Enfin, à toutes celles et à tous ceux qui font œuvre d’éducation, M. Tonus propose d’être des « jardiniers » de l’humain. Une des qualités du jardinier, c’est la force : « La force, c’est une qualité bien nécessaire à l’acte d’éduquer. De la force, il en faut pour bêcher, arracher les mauvaises herbes ; pour insister lorsque la levée tarde, pour résister quand souffle un vent mauvais. De la force, il en faut pour aider un jeune à croire en lui lorsqu’il fait inconsciemment tout pour se maintenir dans l’échec ; pour tenir ensemble bienveillance et rigueur, respect de l’autre et respect de soi, … De la force, il en faut pour dire « non », pour imposer des limites, … De la force, il en faut aussi pour supporter les critiques, l’absence de reconnaissance, ce sentiment que « tout est dû »… »
L’humilité est une autre qualité du jardinier : « Se donner pour seule et unique tâche de semer, bien semer, le mieux que l’on peut doit suffire au bonheur du jardinier.
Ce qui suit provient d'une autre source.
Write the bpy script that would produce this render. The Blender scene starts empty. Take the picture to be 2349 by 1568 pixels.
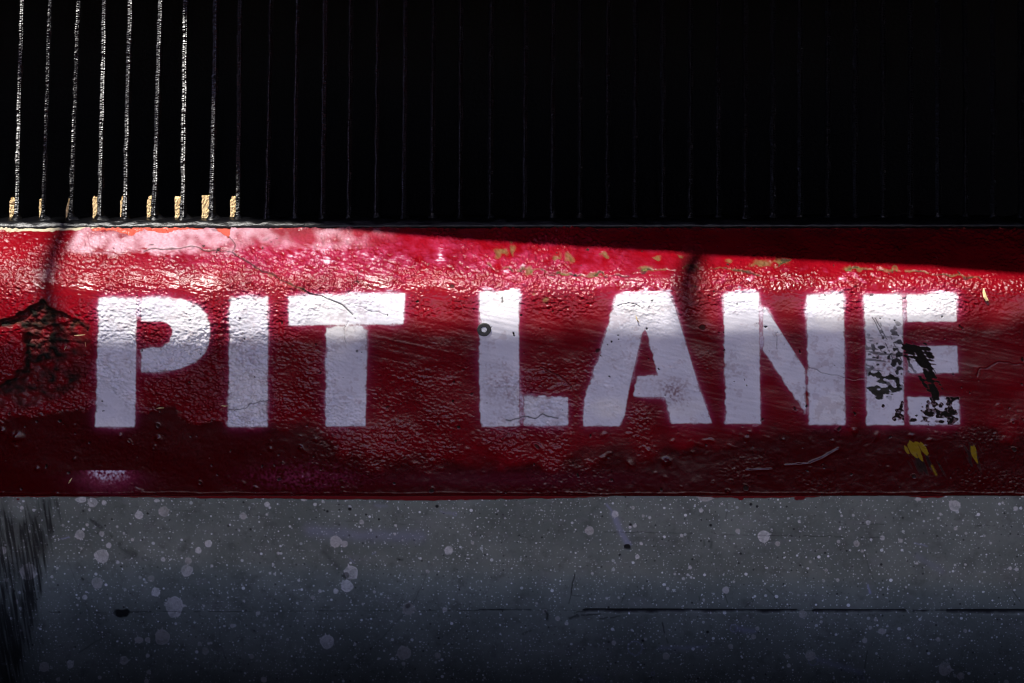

Accepter qu’on est sans maîtrise, sans pouvoir et que peut-être on ne verra jamais les résultats de son travail, comme c’est devenu difficile, dans une société du retour obligé sur investissement ! Investir dans l’éducation, investir dans la richesse d’un être humain ne peut être que sans calcul, sans retour forcé ».
Puissent ces quelques citations donner l’envie de découvrir les pépites que recèle ce petit livre de lecture agréable et réconfortante.